Phyllis Schlafly, whose grass-roots campaigns against communism, abortion and the defeated US equal rights amendment (ERA) galvanized conservatives for almost two generations and helped reshape US politics, died on Monday. She was 92.
Her death was confirmed by the Eagle Forum, an organization she founded in 1975.
In her time, Schlafly was one of the most polarizing figures in US public life.
Richard Viguerie, who masterminded the use of direct mail to finance right-wing causes, called her “the first lady of the conservative movement.”
Feminist leader and author Betty Friedan compared her to a religious heretic, telling her in a debate that she should burn at the stake for opposing the amendment.
Friedan called Schlafly an “Aunt Tom.”
Schlafly became a forceful conservative voice in the 1950s, when she joined the movement against international communism. In the 1960s, with her popular self-published book A Choice, Not an Echo — which sold more than 3 million copies — and a growing group of followers, she gave critical support to the presidential ambitions of then-US senator Barry Goldwater, who went on to lead the Republican Party and planted the seeds of a conservative revival that would flower with the rise of former US president Ronald Reagan.

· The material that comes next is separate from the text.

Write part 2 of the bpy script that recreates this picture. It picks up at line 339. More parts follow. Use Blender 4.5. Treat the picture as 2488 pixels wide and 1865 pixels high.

In the 1970s, Schlafly’s campaign against the amendment played a large part in its undoing. The amendment would have expanded women’s rights by barring any gender-based distinctions in federal and state laws, and it was within hailing distance of becoming the law of the land: Both houses of Congress had passed it by a vote of more than 90 percent, and 35 state legislatures — only three shy of the number required for adoption — had approved it.
Schlafly drove her antagonists to distraction, though they suspected that her biting language was calculated precisely to provoke their outrage.
She said that “sexual harassment on the job is not a problem for virtuous women” and that “sex-education classes are like in-home sales parties for abortions.”
She called the atom bomb “a marvelous gift that was given to our country by a wise God.”
When Freidan, during a debate at Indiana University in 1973, recommended that she burn at the stake, Schlafly replied that she was pleased Friedan had said that because the comment had made it plain just how intolerant “intemperate, agitating proponents of the ERA” were.
In 2010 she said of gay couples: “Nobody’s stopping them from shacking up. The problem is that they are trying to make us respect them, and that’s an interference with what we believe.”
Schlafly maintained an energetic pace into advanced age. In 2011 she spoke out for “shotgun marriages” as the solution to unwanted pregnancies.